+++ Listed entries +++

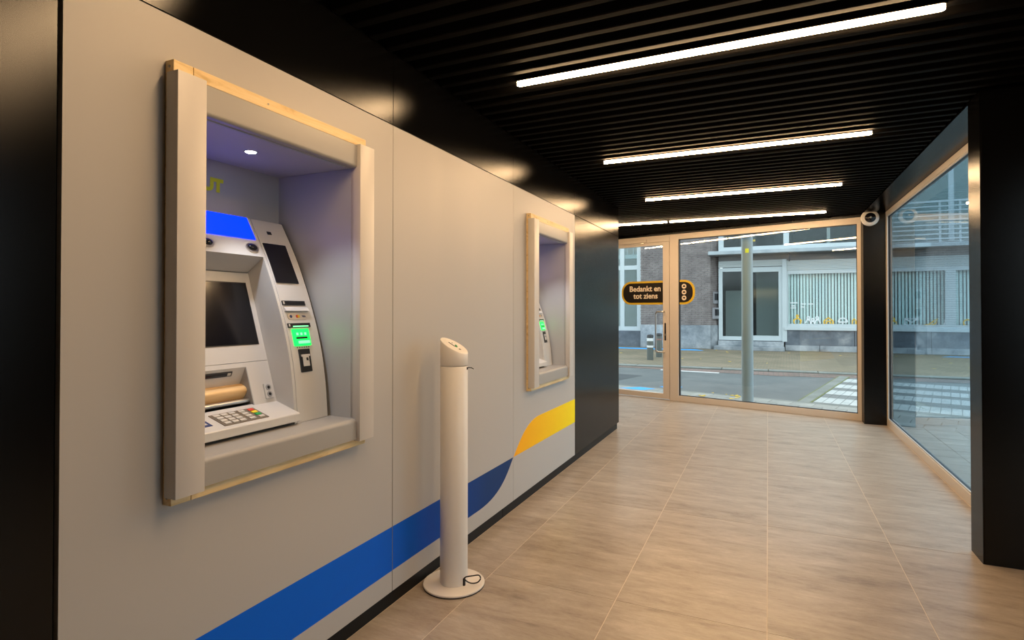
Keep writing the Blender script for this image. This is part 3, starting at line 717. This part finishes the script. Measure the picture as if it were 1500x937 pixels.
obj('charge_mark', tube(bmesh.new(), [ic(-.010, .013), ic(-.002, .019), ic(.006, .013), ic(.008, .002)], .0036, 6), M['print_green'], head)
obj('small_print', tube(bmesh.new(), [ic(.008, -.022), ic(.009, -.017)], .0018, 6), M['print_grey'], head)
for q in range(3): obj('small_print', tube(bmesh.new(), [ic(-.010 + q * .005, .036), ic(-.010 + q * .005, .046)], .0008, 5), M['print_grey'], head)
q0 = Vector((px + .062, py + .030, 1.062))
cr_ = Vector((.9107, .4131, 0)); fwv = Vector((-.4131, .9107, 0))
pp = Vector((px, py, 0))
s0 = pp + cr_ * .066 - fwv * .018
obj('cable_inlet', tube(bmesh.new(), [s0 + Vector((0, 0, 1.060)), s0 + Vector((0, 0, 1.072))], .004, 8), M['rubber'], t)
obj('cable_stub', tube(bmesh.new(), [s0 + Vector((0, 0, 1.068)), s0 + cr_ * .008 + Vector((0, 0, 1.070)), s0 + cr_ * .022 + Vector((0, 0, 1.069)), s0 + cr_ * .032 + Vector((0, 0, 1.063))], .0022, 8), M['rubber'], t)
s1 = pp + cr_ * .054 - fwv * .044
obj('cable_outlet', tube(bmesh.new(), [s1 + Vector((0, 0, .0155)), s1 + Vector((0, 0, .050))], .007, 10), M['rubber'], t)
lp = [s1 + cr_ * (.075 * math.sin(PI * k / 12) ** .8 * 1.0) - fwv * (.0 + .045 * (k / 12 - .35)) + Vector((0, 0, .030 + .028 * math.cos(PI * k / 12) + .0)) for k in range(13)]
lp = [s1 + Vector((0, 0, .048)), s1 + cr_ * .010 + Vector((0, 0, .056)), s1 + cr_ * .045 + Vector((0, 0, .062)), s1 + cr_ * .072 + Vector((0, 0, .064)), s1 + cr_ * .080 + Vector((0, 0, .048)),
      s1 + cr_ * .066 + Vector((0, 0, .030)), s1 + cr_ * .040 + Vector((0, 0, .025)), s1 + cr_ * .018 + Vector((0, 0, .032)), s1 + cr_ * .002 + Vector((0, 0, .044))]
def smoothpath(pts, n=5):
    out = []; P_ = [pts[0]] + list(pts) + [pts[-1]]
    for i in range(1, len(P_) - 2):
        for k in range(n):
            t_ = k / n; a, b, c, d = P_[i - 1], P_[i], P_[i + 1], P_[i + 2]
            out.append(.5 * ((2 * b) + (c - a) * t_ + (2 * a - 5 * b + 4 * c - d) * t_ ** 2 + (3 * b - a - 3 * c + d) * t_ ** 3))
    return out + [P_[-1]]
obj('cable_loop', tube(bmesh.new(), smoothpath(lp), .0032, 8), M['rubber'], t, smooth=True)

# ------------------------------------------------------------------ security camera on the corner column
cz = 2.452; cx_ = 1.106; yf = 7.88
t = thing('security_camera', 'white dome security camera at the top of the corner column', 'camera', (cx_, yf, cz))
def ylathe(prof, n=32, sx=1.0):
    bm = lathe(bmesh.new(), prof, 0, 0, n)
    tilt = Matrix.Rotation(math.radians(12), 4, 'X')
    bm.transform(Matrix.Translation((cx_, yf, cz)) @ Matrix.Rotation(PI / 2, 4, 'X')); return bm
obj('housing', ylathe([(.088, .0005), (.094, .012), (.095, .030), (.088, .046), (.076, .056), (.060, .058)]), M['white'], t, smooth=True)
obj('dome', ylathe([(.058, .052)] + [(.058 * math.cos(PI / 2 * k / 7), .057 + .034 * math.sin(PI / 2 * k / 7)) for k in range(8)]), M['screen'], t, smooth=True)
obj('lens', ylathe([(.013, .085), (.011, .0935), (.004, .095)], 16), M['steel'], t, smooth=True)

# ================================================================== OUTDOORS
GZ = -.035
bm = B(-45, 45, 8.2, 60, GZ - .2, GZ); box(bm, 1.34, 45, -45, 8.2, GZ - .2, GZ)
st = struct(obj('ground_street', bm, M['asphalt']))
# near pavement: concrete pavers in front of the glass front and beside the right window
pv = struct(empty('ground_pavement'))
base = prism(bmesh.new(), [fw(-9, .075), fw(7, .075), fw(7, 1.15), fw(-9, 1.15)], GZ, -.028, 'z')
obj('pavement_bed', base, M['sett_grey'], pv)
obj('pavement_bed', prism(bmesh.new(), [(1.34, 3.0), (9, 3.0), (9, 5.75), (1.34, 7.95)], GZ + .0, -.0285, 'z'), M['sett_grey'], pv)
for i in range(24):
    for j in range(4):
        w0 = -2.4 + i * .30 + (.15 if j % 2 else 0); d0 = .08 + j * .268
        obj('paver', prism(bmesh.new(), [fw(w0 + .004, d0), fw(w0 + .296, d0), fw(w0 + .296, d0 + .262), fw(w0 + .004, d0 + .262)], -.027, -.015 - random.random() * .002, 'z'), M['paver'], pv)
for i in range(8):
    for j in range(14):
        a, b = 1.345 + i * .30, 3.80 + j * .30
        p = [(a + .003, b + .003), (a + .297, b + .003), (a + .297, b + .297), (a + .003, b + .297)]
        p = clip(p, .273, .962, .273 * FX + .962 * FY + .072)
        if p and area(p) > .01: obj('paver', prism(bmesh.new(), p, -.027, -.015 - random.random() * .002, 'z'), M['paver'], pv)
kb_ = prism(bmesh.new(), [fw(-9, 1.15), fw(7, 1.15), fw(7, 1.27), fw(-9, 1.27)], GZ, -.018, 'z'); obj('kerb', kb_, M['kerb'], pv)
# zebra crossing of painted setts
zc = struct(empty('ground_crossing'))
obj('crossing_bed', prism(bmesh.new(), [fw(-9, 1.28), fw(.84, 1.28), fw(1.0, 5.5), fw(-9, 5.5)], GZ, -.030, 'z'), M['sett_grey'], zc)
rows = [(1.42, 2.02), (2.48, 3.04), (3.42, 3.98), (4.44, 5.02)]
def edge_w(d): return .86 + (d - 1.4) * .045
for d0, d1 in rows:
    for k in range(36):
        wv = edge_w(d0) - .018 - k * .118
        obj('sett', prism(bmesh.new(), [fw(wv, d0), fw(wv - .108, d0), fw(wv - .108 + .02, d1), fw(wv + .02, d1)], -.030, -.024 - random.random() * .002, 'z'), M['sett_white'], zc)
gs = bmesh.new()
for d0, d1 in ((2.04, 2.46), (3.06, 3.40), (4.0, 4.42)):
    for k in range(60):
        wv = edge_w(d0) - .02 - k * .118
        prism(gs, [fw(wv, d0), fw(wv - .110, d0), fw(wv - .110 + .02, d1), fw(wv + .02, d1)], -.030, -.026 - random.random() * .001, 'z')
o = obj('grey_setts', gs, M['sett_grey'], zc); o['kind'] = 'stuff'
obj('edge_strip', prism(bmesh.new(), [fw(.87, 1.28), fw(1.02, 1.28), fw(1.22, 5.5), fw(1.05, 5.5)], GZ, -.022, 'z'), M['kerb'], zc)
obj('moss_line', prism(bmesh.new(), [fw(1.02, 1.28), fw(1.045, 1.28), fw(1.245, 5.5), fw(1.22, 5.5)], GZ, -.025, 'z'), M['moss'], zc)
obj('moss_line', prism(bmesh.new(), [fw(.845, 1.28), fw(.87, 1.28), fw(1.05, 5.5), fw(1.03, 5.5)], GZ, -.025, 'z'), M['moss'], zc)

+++
+++ Listed entries +++

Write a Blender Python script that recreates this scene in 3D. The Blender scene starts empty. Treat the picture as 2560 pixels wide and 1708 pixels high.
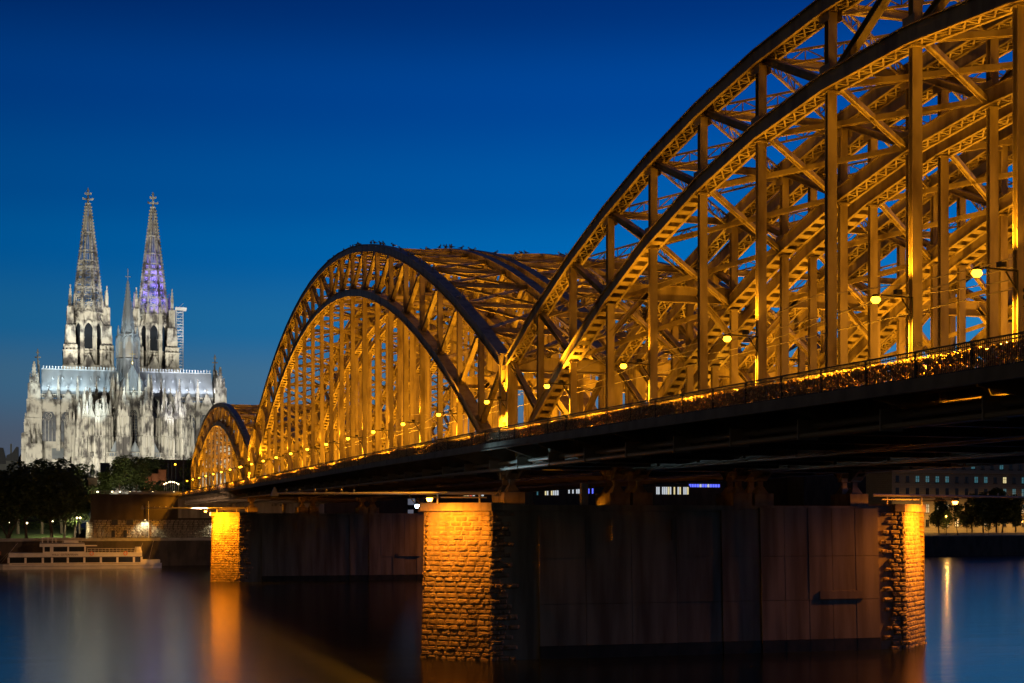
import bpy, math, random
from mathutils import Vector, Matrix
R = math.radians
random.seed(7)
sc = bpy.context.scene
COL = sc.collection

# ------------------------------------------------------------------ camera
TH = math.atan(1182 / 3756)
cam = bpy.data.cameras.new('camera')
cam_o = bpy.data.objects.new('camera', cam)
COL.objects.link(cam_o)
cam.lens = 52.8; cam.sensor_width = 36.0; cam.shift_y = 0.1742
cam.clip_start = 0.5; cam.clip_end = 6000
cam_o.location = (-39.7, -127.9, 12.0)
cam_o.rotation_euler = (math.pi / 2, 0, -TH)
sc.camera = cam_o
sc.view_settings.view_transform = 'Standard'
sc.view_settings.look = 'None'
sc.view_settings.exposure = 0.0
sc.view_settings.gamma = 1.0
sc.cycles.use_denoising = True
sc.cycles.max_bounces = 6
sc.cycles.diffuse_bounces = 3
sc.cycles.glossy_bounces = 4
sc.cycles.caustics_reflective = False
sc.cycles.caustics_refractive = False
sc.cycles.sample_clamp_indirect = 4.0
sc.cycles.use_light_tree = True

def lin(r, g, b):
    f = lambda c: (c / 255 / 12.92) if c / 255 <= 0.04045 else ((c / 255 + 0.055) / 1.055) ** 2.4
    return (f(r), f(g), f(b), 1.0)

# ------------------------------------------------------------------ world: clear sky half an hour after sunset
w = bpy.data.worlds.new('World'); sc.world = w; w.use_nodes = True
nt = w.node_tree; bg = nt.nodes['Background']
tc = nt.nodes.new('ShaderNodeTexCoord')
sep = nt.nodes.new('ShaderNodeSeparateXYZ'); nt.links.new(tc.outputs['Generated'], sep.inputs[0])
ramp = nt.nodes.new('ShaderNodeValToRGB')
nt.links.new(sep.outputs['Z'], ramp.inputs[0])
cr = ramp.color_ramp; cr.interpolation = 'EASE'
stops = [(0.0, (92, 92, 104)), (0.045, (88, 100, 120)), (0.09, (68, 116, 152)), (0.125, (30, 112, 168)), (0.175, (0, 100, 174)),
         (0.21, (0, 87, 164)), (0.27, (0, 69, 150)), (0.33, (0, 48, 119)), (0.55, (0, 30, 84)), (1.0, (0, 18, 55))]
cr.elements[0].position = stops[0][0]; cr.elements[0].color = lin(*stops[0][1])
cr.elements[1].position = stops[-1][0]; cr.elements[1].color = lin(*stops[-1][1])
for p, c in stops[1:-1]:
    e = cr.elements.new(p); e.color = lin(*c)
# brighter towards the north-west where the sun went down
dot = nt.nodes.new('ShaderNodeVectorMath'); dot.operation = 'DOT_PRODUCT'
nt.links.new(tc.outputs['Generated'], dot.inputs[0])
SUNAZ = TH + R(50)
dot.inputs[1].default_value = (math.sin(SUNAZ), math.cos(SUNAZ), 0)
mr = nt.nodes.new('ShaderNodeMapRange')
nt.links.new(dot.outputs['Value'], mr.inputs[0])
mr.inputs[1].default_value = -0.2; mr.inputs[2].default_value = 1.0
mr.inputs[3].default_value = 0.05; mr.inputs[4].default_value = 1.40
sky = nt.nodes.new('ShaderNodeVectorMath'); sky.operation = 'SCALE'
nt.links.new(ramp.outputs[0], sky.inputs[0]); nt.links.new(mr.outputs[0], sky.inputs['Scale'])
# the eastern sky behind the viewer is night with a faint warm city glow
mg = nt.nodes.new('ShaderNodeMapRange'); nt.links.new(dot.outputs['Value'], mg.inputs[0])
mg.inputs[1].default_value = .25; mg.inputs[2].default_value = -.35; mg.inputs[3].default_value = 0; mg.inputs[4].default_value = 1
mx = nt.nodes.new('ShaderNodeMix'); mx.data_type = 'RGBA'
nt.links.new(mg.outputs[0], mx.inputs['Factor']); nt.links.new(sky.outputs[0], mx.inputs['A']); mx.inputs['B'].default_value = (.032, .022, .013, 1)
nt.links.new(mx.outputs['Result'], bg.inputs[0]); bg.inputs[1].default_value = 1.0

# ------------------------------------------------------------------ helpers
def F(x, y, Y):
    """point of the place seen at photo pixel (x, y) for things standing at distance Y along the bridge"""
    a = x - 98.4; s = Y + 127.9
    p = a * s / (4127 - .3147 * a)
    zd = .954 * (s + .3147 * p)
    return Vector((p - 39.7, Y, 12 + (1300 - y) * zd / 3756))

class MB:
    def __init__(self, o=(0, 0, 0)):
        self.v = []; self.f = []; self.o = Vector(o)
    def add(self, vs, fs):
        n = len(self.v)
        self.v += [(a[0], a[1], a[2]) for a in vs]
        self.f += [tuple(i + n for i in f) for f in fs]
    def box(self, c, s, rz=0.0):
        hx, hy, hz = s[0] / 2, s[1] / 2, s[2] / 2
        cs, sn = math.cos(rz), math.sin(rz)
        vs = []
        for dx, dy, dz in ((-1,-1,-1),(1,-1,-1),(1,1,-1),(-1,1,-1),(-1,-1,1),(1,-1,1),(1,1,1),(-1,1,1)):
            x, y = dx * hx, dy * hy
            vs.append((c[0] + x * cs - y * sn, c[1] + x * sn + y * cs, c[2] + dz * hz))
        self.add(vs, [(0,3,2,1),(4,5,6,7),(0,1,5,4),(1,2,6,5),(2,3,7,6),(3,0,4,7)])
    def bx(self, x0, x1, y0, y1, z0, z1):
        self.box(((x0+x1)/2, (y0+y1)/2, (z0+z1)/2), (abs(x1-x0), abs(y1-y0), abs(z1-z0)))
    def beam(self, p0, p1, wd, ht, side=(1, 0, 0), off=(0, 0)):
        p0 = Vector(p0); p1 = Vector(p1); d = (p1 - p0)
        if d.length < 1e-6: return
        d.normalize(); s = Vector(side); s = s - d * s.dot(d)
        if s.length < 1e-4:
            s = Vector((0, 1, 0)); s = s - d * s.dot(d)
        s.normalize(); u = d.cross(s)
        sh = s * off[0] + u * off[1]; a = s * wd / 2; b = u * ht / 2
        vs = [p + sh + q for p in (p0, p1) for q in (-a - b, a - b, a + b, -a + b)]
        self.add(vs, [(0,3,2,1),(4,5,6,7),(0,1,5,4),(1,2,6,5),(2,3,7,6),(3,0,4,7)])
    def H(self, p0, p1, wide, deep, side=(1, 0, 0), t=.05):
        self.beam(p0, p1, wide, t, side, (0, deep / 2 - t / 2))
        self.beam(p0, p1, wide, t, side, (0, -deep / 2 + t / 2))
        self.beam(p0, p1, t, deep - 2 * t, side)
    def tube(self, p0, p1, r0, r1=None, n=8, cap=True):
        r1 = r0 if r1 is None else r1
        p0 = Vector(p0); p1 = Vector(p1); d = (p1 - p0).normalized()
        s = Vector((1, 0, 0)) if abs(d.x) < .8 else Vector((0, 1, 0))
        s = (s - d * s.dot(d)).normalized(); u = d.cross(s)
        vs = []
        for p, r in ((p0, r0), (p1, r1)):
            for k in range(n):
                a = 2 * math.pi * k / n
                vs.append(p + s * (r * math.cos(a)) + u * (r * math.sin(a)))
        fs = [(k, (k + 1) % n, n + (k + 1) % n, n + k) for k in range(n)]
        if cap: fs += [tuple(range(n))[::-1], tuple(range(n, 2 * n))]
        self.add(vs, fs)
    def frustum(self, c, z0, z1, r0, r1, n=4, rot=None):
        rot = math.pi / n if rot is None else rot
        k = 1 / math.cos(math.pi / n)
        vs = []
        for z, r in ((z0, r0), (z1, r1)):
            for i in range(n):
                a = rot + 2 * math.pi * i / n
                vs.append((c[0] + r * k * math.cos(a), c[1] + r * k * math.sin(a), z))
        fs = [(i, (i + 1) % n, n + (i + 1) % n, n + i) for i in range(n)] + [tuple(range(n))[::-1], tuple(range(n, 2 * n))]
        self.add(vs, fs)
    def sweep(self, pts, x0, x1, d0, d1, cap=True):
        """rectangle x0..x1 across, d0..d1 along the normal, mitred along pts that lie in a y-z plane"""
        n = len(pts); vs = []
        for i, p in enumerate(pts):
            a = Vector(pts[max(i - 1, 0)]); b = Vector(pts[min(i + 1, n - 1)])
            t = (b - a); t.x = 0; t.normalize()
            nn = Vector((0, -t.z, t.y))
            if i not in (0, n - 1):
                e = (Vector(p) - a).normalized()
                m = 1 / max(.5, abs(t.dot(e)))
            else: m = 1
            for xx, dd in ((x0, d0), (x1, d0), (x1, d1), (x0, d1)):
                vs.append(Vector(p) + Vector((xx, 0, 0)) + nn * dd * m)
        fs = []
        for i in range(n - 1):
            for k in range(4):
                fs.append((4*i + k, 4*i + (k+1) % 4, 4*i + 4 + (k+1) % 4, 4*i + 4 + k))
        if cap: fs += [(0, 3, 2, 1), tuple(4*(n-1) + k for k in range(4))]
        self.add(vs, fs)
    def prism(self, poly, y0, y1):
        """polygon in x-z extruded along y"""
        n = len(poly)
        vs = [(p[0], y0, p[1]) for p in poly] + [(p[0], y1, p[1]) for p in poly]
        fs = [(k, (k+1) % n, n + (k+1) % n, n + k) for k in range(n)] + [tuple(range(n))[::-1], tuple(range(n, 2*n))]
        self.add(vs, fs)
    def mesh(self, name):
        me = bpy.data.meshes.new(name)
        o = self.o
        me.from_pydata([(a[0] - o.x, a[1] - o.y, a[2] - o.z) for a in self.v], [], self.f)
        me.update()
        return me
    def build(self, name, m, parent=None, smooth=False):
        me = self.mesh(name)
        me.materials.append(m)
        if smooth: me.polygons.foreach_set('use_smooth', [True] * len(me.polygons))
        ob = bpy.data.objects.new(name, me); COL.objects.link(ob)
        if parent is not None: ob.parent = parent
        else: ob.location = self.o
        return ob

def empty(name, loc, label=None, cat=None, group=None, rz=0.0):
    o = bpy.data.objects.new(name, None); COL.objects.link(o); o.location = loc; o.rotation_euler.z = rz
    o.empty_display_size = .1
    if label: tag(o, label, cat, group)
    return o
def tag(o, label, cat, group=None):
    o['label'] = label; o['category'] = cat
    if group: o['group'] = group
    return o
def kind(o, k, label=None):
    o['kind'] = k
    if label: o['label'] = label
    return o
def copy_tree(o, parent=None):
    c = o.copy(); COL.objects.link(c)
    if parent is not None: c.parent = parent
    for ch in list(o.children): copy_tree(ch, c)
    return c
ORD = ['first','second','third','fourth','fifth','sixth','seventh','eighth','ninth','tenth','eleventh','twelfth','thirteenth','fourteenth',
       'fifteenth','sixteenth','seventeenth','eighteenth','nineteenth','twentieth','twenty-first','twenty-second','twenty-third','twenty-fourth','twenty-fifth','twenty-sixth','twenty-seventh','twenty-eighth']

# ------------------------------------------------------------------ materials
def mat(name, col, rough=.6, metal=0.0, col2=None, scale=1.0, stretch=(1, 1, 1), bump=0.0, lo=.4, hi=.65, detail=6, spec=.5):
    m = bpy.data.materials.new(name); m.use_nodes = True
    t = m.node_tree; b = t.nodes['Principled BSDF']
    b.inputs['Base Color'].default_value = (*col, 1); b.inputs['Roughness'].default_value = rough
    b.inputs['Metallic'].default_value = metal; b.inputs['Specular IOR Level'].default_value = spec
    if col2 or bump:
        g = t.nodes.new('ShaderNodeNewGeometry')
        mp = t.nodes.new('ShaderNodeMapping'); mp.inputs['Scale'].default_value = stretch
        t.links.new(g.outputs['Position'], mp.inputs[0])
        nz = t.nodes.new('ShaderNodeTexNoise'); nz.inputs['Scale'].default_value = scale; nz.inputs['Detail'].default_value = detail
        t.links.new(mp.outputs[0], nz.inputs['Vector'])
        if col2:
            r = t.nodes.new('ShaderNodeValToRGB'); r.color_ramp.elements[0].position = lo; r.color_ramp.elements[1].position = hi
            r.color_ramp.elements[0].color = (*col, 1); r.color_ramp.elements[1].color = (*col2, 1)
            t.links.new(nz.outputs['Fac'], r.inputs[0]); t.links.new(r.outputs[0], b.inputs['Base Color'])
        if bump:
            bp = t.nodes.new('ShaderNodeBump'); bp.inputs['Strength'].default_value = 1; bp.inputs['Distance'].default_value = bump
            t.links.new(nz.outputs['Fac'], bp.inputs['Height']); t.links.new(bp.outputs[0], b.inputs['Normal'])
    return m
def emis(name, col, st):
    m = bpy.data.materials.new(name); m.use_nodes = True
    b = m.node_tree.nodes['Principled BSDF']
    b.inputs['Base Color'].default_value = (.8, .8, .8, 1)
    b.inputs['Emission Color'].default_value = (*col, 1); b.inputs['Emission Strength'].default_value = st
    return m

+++

**The problem:** Wherever "scene" shows up in a line, copy that line.

**Exercise result:**
Write a Blender Python script that recreates this scene in 3D. The Blender scene starts empty. Treat the picture as 2560 pixels wide and 1708 pixels high.
sc = bpy.context.scene